The sensation is brief and I push it away. Just some old, knee jerk emotion from the old workaholic me. Crazy talk. This is what I've been longing for all week - to get out of the office while it's still daylight. Hurrah. Joy. I close my computer and go out into the Friday evening traffic and get things done. Personal, non-work things. Freedom. Relief.

I stay up late enjoying reading, watching DVDs - luxuriating in this unexpected gift of leisure time. I don't feel tired. I don't want to go to sleep. That too is a sign. I am in no hurry for tomorrow.

I usually sleep well. But not this night. I wake twice with a feeling that's very familiar, but also very old. I've not had it for a long time. And I'd hoped not to have it again. It's somewhere between panic and fear, but diluted and distant, extremely subtle and impossible to grasp. It lurks behind trees. Won't be seen. And I have no idea what I am afraid of. I search my memory quickly – was it something in a dream? – but it's blank. So I ignore it. I'm half asleep, and soon go back to sleep.

When I wake up properly on Saturday morning (Valentine's Day) feeling normal, all seems fine. But of course it isn't. It's been lurking for weeks and I can feel it's really here now. This time it won't be brushed aside, or rationalised away or killed by ignoring it to death.

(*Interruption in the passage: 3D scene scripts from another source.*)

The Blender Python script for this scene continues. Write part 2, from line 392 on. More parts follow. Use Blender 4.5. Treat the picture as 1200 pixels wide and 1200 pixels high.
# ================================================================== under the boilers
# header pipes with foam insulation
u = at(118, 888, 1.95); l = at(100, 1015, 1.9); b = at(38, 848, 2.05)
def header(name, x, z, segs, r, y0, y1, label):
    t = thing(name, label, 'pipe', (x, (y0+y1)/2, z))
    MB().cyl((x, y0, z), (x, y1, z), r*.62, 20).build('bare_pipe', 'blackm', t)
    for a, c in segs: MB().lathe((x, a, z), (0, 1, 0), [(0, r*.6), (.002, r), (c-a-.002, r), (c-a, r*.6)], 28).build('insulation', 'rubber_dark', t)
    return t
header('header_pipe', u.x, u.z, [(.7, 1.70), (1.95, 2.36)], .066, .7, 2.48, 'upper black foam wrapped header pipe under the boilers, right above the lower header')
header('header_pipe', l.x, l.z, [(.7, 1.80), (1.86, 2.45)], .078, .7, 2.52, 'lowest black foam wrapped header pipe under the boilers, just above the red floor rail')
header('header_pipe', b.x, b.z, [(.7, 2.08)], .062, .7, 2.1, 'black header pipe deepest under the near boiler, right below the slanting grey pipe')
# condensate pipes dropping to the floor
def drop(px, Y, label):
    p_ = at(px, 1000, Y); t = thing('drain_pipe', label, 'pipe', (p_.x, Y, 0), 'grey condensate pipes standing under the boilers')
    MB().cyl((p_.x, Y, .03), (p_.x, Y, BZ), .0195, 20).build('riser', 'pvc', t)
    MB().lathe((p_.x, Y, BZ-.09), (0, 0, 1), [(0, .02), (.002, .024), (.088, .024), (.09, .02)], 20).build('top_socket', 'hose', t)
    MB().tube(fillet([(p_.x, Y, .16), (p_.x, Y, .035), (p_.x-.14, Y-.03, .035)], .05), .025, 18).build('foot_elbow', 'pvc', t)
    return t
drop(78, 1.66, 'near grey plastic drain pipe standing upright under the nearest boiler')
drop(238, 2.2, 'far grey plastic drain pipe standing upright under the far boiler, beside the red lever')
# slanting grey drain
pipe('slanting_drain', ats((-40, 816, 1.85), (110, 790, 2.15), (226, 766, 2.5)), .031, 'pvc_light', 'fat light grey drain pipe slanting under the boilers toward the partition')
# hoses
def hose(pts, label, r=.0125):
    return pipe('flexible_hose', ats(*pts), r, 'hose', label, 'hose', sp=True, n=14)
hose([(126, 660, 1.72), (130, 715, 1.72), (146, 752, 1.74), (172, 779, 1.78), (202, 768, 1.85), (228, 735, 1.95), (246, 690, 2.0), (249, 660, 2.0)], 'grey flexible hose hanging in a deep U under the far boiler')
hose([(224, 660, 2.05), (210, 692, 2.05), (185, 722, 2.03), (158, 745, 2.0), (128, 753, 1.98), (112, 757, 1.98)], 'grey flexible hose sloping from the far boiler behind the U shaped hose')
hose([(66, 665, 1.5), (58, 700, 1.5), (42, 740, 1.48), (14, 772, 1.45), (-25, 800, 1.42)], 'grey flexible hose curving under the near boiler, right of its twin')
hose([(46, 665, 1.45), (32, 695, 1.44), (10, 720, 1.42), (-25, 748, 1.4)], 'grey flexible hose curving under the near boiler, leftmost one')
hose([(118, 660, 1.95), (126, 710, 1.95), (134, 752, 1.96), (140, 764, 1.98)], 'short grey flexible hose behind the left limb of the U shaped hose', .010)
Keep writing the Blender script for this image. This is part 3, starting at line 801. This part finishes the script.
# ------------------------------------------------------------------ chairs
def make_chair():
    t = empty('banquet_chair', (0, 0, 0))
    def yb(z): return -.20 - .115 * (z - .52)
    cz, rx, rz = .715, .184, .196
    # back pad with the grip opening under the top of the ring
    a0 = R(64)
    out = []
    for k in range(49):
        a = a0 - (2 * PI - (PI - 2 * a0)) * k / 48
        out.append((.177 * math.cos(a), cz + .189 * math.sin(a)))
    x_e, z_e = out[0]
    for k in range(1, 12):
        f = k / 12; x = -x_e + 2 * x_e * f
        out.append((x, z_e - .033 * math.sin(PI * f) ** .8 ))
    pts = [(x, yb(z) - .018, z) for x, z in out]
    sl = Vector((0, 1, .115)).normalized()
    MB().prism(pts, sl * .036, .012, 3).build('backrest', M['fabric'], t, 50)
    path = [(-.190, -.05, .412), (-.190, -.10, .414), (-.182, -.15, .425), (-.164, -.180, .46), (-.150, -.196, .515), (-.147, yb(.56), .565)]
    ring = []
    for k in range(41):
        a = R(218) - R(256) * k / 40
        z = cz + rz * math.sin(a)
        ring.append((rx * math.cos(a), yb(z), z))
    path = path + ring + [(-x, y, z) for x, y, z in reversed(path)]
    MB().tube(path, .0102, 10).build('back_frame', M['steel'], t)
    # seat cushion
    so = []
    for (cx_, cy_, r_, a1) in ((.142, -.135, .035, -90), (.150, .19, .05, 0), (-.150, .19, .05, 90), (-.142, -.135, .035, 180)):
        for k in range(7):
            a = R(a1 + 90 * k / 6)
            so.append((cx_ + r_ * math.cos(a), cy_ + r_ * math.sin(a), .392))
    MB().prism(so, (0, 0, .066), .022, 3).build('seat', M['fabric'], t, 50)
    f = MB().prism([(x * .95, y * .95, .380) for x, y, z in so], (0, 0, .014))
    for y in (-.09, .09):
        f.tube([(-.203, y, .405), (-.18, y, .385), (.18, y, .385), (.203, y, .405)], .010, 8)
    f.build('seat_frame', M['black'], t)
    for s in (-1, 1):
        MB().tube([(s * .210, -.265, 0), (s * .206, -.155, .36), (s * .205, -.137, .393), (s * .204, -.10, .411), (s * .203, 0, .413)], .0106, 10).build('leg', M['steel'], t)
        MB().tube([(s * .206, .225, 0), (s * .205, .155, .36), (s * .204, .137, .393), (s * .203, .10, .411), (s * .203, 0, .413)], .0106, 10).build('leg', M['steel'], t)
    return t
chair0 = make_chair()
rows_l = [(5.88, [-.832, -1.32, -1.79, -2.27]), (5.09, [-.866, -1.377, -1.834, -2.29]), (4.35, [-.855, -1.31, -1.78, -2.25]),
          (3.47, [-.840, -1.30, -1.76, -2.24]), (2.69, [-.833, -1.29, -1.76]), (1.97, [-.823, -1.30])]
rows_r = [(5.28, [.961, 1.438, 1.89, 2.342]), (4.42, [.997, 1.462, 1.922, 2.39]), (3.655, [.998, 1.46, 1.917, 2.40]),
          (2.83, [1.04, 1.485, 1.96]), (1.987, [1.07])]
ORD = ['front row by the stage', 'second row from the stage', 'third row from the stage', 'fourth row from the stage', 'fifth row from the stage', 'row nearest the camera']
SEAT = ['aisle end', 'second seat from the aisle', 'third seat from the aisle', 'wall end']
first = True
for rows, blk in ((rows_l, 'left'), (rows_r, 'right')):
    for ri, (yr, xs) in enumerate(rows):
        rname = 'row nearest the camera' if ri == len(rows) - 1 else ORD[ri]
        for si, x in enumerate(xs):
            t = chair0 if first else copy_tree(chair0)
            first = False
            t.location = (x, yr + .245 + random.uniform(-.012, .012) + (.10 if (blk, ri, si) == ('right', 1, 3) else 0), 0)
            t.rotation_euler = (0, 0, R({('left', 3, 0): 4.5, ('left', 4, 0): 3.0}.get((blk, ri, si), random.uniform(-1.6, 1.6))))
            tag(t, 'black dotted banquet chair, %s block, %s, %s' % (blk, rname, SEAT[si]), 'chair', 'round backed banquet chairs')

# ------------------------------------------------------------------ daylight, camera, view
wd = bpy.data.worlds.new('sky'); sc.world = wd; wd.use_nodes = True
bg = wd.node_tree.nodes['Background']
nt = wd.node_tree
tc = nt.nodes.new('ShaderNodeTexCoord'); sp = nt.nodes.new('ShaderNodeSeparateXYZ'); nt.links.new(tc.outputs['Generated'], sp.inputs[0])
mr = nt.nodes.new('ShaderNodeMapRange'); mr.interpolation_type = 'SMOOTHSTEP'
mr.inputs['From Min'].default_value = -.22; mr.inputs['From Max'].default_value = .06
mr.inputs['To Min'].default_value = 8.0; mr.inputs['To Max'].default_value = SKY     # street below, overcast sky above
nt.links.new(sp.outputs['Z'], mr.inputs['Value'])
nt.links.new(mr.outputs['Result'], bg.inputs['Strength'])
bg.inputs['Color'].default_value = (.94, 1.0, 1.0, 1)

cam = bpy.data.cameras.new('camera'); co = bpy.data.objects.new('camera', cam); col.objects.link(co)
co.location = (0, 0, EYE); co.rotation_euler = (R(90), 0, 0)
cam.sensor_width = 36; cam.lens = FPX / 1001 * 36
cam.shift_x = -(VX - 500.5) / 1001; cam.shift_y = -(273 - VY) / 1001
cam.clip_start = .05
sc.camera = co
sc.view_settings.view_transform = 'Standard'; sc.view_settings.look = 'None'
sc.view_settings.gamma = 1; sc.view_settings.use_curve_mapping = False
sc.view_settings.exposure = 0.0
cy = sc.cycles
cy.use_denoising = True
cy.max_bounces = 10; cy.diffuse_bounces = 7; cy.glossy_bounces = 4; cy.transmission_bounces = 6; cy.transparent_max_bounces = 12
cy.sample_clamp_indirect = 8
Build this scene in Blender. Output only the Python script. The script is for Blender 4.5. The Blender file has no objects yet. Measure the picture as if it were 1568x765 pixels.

With some sense of inevitability or resignation, I let it happen. It's bigger than me now. Maybe it's almost a relief. As if I can stop battling and just give up, give in. I'm squatting under the desk, mopping up cat pee where the cat has missed the tray – again – and properly crying now. Spontaneous tears, sobbing - the full catastrophe - but without the drastic intensity of true grief. They're tired tears. Stale. Resigned. And the phrase "emotional hijacking" repeats itself over and over.

I'm sobbing and mopping and thinking there's no focus for this. No single pinpointing problem or event. So I look back over the last couple of weeks and now I see this was bound to happen. I'd failed to notice all the warning signs.